What are the main issues affecting your sector of the industry?

Comments:
“Lack of work opportunities especially for my age group (mature aged male).”

“Lack of positions/opportunities or networks available for emerging artists and lack of resources to information for emerging artists.”

Do we have a problem with a brain drain in this country?
Peter: I don’t know if it’s necessarily a bad thing if it’s a two-way street, so long as writers, directors, actors, producers go and come back. I don’t know any Australian who has left and permanently stayed away – everyone seems to come back. People like Miller and Luhrmann bring massive productions back into the industry for specific reasons but everyone goes and comes back. I think it’s great. I think where we are suffering from a brain drain is in the skill set. We’re in serious danger of losing our skill set simply because there is not the activity to keep that momentum in training. I keep going back to grips but they seem to be the people I hang around with. These cranky old bastards who have been shooting films for 30 or 40 years and their trucks are Aladdin’s caves of these insane things that they’ve built and they know how to do. They’re not able to pass that on; both their crankiness and the ability to pull magic out of their truck and make a shot work. I think that’s happening all the way through from hair and make up to production design, art department – that’s where we’re running into trouble.
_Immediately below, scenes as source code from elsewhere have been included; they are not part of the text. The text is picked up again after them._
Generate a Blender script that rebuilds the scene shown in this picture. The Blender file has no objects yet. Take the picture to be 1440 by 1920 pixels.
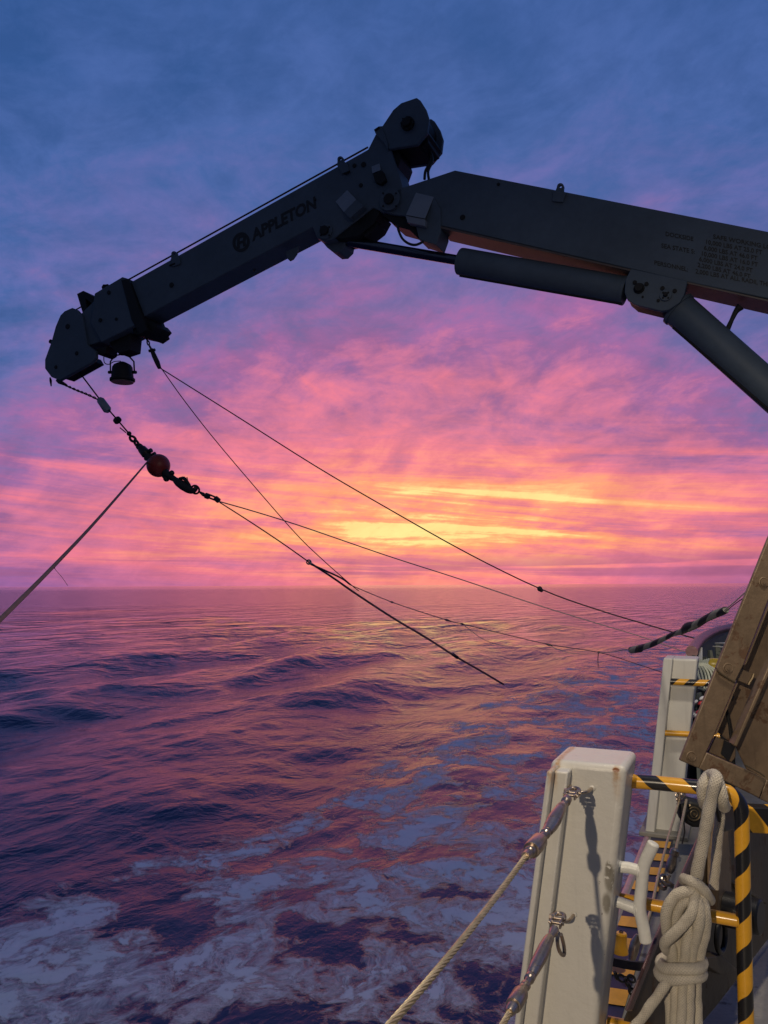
import bpy, math, random
import numpy as np
from mathutils import Vector, Matrix
import mathutils.noise as mnoise

random.seed(7)
SC = bpy.context.scene
COL = SC.collection
R = math.radians
V = Vector

# ------------------------------------------------------------------ camera
EZ = 4.3                                     # eye height over the water
EYE = V((0, 0, EZ))
FPX = 1450.0                                 # focal length in photo pixels
PITCH = math.atan(137.0 / FPX)
ROLL = R(0.30)
_fw = V((0, math.cos(PITCH), math.sin(PITCH)))
_up0 = V((0, -math.sin(PITCH), math.cos(PITCH)))
_rt0 = V((1, 0, 0))
_rt = _rt0 * math.cos(ROLL) - _up0 * math.sin(ROLL)
_up = _up0 * math.cos(ROLL) + _rt0 * math.sin(ROLL)
cam_data = bpy.data.cameras.new("camera")
cam_data.sensor_fit = 'VERTICAL'
cam_data.sensor_height = 24.0
cam_data.lens = 24.0 * FPX / 1920.0
cam_data.clip_start = 0.05
cam_data.clip_end = 60000
cam = bpy.data.objects.new("camera", cam_data)
COL.objects.link(cam)
m = Matrix.Identity(4)
for i in range(3):
    m[i][0] = _rt[i]; m[i][1] = _up[i]; m[i][2] = -_fw[i]; m[i][3] = EYE[i]
cam.matrix_world = m
SC.camera = cam

SC.view_settings.view_transform = 'Standard'
SC.view_settings.look = 'None'
SC.view_settings.exposure = 0.0
SC.view_settings.gamma = 1.0
SC.view_settings.use_curve_mapping = False
SC.cycles.use_denoising = True
SC.cycles.max_bounces = 6
SC.cycles.sample_clamp_indirect = 4.0

# ------------------------------------------------------------------ node helper
class NT:
    def __init__(s, tree):
        s.t = tree
    def n(s, typ, **kw):
        nd = s.t.nodes.new(typ)
        for k, v in kw.items():
            setattr(nd, k, v)
        return nd
    def put(s, sock, v):
        if isinstance(v, (int, float)):
            sock.default_value = v
        elif isinstance(v, (tuple, list)):
            sock.default_value = v
        else:
            s.t.links.new(v, sock)
    def m(s, op, a, b=None, c=None, clamp=False):
        nd = s.n('ShaderNodeMath', operation=op, use_clamp=clamp)
        s.put(nd.inputs[0], a)
        if b is not None: s.put(nd.inputs[1], b)
        if c is not None: s.put(nd.inputs[2], c)
        return nd.outputs[0]
    def vm(s, op, a, b=None, scale=None):
        nd = s.n('ShaderNodeVectorMath', operation=op)
        s.put(nd.inputs[0], a)
        if b is not None: s.put(nd.inputs[1], b)
        if scale is not None: s.put(nd.inputs['Scale'], scale)
        return nd.outputs['Value'] if op in ('LENGTH', 'DOT_PRODUCT', 'DISTANCE') else nd.outputs[0]
    def xyz(s, v):
        nd = s.n('ShaderNodeSeparateXYZ'); s.put(nd.inputs[0], v); return nd.outputs
    def comb(s, x, y, z):
        nd = s.n('ShaderNodeCombineXYZ')
        for i, q in enumerate((x, y, z)): s.put(nd.inputs[i], q)
        return nd.outputs[0]
    def noise(s, vec, scale, detail=4, rough=0.5, dist=0.0, out=0, lac=2.0):
        nd = s.n('ShaderNodeTexNoise')
        s.put(nd.inputs['Vector'], vec)
        nd.inputs['Scale'].default_value = scale
        nd.inputs['Detail'].default_value = detail
        nd.inputs['Roughness'].default_value = rough
        nd.inputs['Distortion'].default_value = dist
        nd.inputs['Lacunarity'].default_value = lac
        return nd.outputs[out]
    def ramp(s, fac, stops, interp='LINEAR'):
        nd = s.n('ShaderNodeValToRGB')
        cr = nd.color_ramp; cr.interpolation = interp
        while len(cr.elements) < len(stops): cr.elements.new(0.5)
        for e, (p, c) in zip(cr.elements, stops):
            e.position = p
            e.color = (c, c, c, 1) if isinstance(c, (int, float)) else (c[0], c[1], c[2], 1)
        s.put(nd.inputs[0], fac)
        return nd.outputs[0]
    def smooth(s, x, a, b, lo=0.0, hi=1.0):
        nd = s.n('ShaderNodeMapRange', interpolation_type='SMOOTHSTEP')
        s.put(nd.inputs[0], x)
        nd.inputs[1].default_value = a; nd.inputs[2].default_value = b
        nd.inputs[3].default_value = lo; nd.inputs[4].default_value = hi
        return nd.outputs[0]
    def mix(s, f, a, b, mode='MIX'):
        nd = s.n('ShaderNodeMix', data_type='RGBA', blend_type=mode)
        s.put(nd.inputs[0], f)
        for i, q in ((6, a), (7, b)):
            if isinstance(q, (tuple, list)): q = (q[0], q[1], q[2], 1)
            s.put(nd.inputs[i], q)
        return nd.outputs[2]

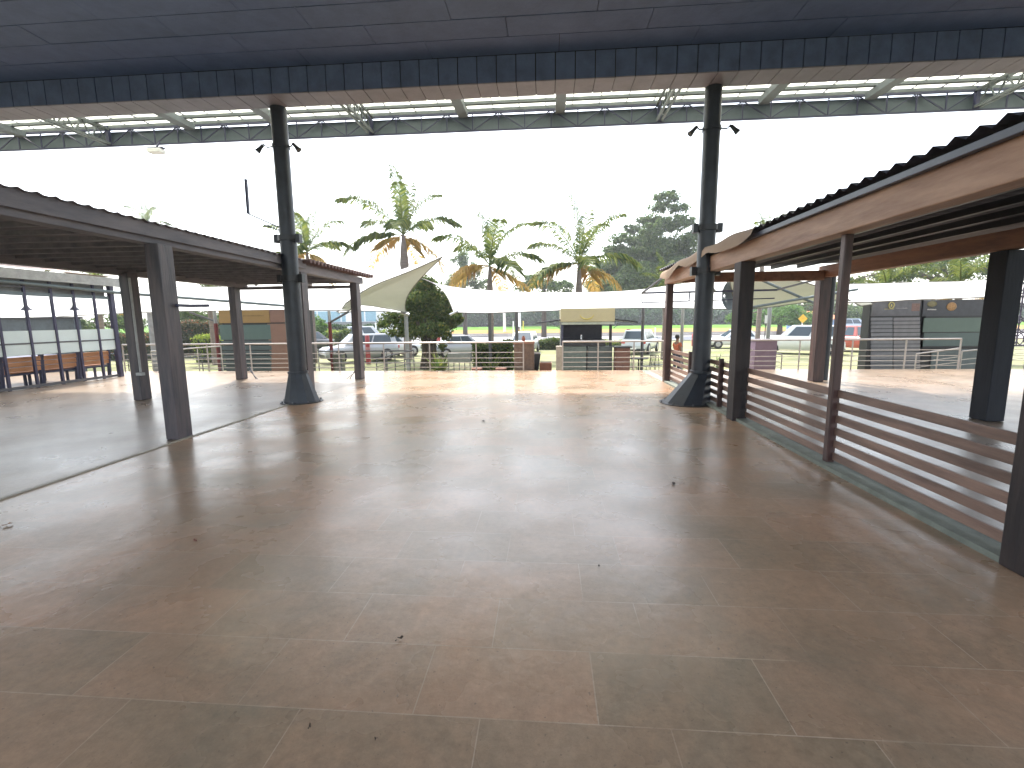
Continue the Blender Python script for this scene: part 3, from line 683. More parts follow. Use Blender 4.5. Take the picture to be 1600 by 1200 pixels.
sail('peaked shade sail with underside shaded grey beige, rising to a sharp tip', [P(526, 487, 19.0), P(560, 477, 19.0), P(600, 481, 19.5), P(634, 488, 20.2)],
     [P(540, 474, 17.8), P(580, 448, 17.4), P(640, 424, 16.8), P(692, 401, 16.2)], M_sail_shaded, .06, bow1=(-.5, 0, -.1))
sail('narrow pale sail strip folded over the top of the peaked sail', [P(545, 472, 17.9), P(590, 443, 17.5), P(640, 423, 16.9), P(690, 402, 16.25)],
     [P(560, 462, 18.3), P(590, 436, 17.9), P(640, 417, 17.2), P(688, 401, 16.4)], M_sail, 0, False)
sail('small pale shade sail low below the peaked sail', [P(528, 489, 19.3), P(570, 486, 19.4), P(610, 487, 19.6), P(640, 491, 19.8)],
     [P(530, 486, 20.5), P(565, 477, 20.5), P(600, 482, 20.6), P(638, 488, 20.7)], M_sail, 0)
sail('shade sail seen from below, shaded beige, behind the awning frame', [P(1150, 484, 20), P(1200, 480, 19.6), P(1260, 472, 19.2), P(1340, 466, 18.8), P(1420, 462, 18.8)],
     [P(1140, 436, 17.6), P(1190, 436, 17.2), P(1240, 438, 17), P(1290, 452, 17), P(1345, 478, 17.2)], M_sail_shaded, .05)
sail('wide white shade sail in front of the grey kiosks', [P(1318, 473, 16.9), P(1380, 471, 16.8), P(1440, 468, 16.8), P(1500, 466, 16.8), P(1560, 464, 16.8), P(1700, 462, 16.8)],
     [P(1322, 444, 19.4), P(1380, 443, 19.4), P(1440, 441, 19.4), P(1500, 440, 19.4), P(1560, 437, 19.4), P(1700, 434, 19.4)], M_sail, .05)
# funnel ring
c = P(1141, 461, 18.4); bm_ = thing('sail_boom', 'crossing grey steel booms beneath the beige sail by awning frame', 'boom', P(1230, 460, 16.9).to_tuple())
MB().tube([P(1188, 437, 16.9), P(1275, 475, 16.9)], .045, 8).build('boom', M_fas, bm_); MB().tube([P(1165, 482, 17.3), P(1268, 464, 16.7), P(1340, 452, 16.7)], .045, 8).build('boom', M_fas, bm_)
t = thing('sail_funnel', 'dark round funnel opening between two shade sails', 'funnel', c.to_tuple())
b = MB(); vs = []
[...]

Lisa: It’s a global industry and if we don’t work on a global scale I think we’re in trouble. I think the filmmakers who are most successful are transnational. They can make films and pull money from anywhere in the world, that’s your Baz Luhrmanns, Jane Campion, writers like Laura Jones, producers like Jane Scott, Jan Chapman – they’re coming and going, moving backwards and forwards. Jane Campion might make a short film because she wants to, because it’s like poetry and that’s the form of the thing she wants to say, then she’ll make a bigger film – most are transnational now but she works here and uses creative talent like (cinematographer) Greig Fraser on Bright Star. They have that two-way relationship which feeds our industry, which is really fantastic.

Tony: One of the things that SPAA is pushing as an agenda to the Government is this fund opportunity called the Producer/Distributer Film Fund. The theory is that we’re making a substantial number of films in the $0-6 million dollar range and we’re making a number at the ultra high budget level at the $80-150 million level, whether it’s Gatsby, Mad Max Four or Happy Feet 2 but we’re not making many in the $7-40 million range. This creates an exodus of a whole range of professionals, most notably the actors and actresses, and to a lesser degree the directors and directors of photography and certainly in the visual effects and post productions sectors who are trained up at the Government and taxpayer expense, achieve some degree of success and critical acclaim before being hoovered up, mostly to the United States and elsewhere to work there. Part of the reason that happens, apart from the traditional curiosity to explore other places to work, is simply because there is a whole canvas size for working on production in Australia that is almost impossible to get financed. To get a seamless career path where someone can get into the industry in their early 20s, get married or get in a relationship, secure a mortgage, have a couple of kids, those sorts of things are pretty hard to do on $35,000.